Kekuatan film dokumenter ini adalah pada dibawanya kita secara intim ke karakter-karakter tersebut tanpa adanya skrip. Semuanya rata-rata adalah pekerja atau mahasiswa Prancis yang dekat dengan budaya berorganisasi dan berkumpul, bercerita dan berdiskusi, dan peduli pada kejadian tak hanya di sekitar mereka tapi juga di luar mereka. Semuanya rata-rata bercerita tentang krisis yang menimpa mereka dan bagaimana mereka semua menghadapinya.

Salah satu yang menyentuh hati adalah adegan Marceline berjalan sendirian sembari mendekatkan microphone yang terpasang di jaketnya ke mulutnya.
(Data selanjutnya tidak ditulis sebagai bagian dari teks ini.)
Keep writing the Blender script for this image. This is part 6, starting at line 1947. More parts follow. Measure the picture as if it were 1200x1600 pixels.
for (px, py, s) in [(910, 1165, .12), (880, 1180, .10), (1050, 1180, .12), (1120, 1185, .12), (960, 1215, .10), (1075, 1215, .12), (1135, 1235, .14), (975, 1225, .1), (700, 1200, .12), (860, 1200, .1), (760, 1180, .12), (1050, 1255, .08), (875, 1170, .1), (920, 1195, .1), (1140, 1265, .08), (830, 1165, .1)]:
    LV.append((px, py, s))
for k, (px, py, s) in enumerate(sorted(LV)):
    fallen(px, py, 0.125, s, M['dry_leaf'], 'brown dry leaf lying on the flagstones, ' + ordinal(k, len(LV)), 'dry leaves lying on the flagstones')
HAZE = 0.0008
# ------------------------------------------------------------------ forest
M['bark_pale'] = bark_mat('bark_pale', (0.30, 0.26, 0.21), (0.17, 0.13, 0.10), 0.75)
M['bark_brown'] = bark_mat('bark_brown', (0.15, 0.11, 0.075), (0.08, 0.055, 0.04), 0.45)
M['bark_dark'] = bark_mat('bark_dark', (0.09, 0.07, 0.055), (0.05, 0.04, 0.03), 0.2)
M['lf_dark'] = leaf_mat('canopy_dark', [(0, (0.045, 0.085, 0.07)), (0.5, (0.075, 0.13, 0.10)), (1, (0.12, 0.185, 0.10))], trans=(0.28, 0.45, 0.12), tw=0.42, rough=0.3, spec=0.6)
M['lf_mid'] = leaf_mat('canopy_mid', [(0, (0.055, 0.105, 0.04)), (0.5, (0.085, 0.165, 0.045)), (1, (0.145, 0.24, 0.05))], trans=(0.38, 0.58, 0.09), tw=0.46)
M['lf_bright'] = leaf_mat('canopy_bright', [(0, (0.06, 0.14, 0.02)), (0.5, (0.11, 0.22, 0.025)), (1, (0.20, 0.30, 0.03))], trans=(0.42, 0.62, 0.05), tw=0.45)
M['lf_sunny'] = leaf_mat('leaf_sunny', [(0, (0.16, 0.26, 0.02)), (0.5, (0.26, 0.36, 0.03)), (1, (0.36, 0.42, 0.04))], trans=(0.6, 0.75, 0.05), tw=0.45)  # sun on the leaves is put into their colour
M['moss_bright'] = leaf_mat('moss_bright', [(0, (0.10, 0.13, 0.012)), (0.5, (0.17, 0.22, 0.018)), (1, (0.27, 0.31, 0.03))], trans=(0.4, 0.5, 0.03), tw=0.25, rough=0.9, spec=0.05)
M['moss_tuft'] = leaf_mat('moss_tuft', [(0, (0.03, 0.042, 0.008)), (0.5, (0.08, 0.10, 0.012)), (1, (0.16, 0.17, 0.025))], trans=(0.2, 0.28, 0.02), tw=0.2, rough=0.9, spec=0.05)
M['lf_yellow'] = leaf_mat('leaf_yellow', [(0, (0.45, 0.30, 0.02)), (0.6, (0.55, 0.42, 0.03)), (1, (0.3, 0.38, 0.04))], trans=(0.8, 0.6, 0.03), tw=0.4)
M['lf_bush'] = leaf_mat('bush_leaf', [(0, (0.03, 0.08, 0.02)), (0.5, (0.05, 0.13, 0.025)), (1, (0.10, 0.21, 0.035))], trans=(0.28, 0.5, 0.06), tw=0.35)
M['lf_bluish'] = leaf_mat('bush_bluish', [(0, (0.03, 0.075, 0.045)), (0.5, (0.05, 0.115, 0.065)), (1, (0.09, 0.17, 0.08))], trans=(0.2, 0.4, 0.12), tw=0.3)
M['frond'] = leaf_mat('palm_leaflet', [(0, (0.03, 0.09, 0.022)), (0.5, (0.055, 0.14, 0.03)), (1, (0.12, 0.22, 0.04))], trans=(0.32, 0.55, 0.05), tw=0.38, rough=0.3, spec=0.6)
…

Ia berbicara tentang pengalaman penuh kenangannya bersama sang ayah tercinta. Saya tidak mau membocorkan apa peristiwa besar dunia yang mempengaruhi hidup Marceline dengan ayahnya, tetapi adegan singkat tanpa skrip ini menunjukkan bagaimana para pembuat film dan editor benar-benar mengerti cara mengikuti karakternya lewat pengambilan gambar dengan timing dan eksekusi gambar yang pas.

Gong eksperimen film ini tentu saja diletakkan di bagian terakhir. Percakapan yang terjadi di antara mereka sungguh menarik dan tak jarang mengundang tawa. Anda harus menontonnya sendiri untuk tahu betapa sedapnya mengikuti eksperimen Rouch dan Morin ini dari awal hingga akhir.